Now, if you are still finding that it is slow having done the above, it may be that your particular database has a very tricky structure to restore.
Personally I've managed to rebuild a server with ~ 2Tb in < 48 hours, but that was a particular case.
Be sure that your development system has production-grade hardware if you intend to load production data into it.
In particular, if you think that you can bulk-load data into tables which don't fit into memory (or at least, mostly into memory), forget it.
If this all seems like too much, remember that you can just use a filesystem or LVM snapshot online with InnoDB, and then just copy the files. With MyISAM it's a bit trickier but can still be done.
Open another terminal, run mysql, and count the rows in some of the tables in your dump (SELECT COUNT(*) FROM table
). Compare to the source database. That'll tell you the progress.
I INSERTed about 80GB of data into MySQL over a network in about 14 hours. They were one-insert-per-row dumps (slow) with a good bit of overhead, inserting on a server with fast disks.

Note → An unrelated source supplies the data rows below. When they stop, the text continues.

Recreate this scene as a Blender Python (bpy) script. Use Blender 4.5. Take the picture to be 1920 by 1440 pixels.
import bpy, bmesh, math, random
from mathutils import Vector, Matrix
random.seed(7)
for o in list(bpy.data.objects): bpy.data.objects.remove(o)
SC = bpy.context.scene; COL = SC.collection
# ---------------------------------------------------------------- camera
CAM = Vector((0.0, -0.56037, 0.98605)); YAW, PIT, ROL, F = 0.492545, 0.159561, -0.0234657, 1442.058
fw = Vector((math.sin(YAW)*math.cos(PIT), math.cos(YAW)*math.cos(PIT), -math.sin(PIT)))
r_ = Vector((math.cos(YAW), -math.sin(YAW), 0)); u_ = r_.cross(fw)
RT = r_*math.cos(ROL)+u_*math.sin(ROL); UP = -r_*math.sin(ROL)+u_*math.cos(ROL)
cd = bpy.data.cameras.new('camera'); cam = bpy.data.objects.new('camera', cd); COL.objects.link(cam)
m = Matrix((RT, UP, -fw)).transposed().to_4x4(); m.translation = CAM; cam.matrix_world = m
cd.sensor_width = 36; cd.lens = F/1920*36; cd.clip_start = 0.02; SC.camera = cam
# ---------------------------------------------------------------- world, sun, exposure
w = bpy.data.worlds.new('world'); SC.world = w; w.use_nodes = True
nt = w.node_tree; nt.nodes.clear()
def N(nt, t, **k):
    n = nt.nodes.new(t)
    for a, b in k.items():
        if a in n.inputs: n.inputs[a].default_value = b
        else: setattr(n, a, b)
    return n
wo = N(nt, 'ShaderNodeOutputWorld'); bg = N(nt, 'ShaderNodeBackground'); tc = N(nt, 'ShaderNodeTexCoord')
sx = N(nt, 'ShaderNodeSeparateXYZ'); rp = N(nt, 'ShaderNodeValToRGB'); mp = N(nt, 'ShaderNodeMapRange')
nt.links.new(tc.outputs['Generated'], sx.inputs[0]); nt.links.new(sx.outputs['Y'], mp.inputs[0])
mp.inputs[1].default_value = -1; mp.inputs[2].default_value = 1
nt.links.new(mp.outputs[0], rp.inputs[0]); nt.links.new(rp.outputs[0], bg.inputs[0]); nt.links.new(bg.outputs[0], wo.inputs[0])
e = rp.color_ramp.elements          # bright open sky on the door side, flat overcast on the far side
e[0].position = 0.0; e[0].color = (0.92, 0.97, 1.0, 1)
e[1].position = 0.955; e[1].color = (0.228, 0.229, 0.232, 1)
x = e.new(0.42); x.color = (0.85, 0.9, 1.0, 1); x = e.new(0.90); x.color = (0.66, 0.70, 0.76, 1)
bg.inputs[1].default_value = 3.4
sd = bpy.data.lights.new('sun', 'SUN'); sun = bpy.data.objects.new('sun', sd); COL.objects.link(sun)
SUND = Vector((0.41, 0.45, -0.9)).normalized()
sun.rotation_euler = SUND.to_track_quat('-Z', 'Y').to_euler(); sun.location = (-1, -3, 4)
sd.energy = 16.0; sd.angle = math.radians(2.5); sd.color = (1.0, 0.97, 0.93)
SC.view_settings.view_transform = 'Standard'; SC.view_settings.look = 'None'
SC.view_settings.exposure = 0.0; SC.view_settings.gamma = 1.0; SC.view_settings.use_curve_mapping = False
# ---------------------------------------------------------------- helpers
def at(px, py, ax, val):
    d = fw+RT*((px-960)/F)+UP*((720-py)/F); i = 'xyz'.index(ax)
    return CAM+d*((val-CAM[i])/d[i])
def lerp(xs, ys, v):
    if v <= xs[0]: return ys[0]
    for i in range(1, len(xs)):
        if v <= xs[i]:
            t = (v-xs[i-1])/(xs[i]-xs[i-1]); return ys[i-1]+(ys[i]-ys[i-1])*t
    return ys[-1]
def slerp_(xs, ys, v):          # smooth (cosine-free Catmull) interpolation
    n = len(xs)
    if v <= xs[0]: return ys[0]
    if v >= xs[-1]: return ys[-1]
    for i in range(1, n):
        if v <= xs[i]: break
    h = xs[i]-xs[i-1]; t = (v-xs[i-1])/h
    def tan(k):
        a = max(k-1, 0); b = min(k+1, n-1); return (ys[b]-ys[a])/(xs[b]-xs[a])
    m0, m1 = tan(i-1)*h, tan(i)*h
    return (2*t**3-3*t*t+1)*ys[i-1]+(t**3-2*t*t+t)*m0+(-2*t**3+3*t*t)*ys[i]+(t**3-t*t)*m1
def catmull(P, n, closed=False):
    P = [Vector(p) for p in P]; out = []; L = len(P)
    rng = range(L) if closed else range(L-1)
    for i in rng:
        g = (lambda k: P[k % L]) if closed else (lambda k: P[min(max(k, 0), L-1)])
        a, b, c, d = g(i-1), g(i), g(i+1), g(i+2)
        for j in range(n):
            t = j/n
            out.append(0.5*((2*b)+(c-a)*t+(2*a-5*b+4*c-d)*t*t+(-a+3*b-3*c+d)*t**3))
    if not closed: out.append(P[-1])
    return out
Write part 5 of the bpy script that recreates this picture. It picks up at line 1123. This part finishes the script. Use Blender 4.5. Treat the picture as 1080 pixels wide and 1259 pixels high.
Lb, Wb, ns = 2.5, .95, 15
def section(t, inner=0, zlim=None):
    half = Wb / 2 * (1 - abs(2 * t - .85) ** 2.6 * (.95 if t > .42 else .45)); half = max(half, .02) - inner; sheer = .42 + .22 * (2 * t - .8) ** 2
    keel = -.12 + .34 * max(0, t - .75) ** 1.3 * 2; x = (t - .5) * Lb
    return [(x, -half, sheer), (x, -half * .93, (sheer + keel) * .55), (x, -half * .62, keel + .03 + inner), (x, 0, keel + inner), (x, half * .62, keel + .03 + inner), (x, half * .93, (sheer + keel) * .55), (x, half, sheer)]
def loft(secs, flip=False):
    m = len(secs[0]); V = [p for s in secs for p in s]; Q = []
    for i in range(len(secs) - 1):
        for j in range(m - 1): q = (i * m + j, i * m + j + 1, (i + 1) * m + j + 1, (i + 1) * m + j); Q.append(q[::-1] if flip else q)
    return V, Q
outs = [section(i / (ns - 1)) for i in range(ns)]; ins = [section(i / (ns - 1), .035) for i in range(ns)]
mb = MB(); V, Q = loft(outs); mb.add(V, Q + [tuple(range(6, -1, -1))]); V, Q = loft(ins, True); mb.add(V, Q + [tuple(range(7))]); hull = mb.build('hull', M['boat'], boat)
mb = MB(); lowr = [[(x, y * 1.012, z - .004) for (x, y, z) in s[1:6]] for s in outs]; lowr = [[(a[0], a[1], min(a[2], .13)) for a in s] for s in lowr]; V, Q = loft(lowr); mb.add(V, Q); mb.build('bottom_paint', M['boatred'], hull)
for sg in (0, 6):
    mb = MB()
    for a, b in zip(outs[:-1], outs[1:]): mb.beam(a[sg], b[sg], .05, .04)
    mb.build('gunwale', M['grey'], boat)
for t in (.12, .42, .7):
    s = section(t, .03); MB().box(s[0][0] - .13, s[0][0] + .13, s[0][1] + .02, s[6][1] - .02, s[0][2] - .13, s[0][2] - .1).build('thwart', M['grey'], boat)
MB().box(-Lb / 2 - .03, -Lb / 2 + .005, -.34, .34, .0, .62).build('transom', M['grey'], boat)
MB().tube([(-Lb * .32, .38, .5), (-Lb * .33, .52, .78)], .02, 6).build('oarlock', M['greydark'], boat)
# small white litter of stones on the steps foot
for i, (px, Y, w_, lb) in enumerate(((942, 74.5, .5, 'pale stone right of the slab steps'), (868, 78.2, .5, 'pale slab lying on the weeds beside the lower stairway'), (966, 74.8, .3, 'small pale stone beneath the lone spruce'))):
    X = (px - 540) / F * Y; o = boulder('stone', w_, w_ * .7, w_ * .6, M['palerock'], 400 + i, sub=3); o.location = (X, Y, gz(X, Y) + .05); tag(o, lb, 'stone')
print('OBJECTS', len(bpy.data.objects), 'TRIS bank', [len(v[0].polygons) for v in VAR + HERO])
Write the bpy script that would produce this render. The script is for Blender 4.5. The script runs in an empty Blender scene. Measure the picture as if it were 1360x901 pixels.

24 hours is possible if the hardware is old enough, or your import is competing with something else for disk IO and memory.
I just went through the experience of restoring a 51.8 Gb database from a 36.8 Gb mysqldump file to create an imdb database. For me the restore which was not done over the network but was done from a file on the native machine took a little under 4 hours.
The machine is a Quad Core Server running Windows Server 2008. People have wondered if there is a way to monitor progress. There actually is. You can watch the restore create the database files by going to the Program Data directory and finding the MYSQL subdirectory and then finding the subdirectory with your database name.
The files are gradually built in the directory and you can watch them build up. No small comfort when you have a production issue and you are wondering if the restore job is hung up or just taking a long time.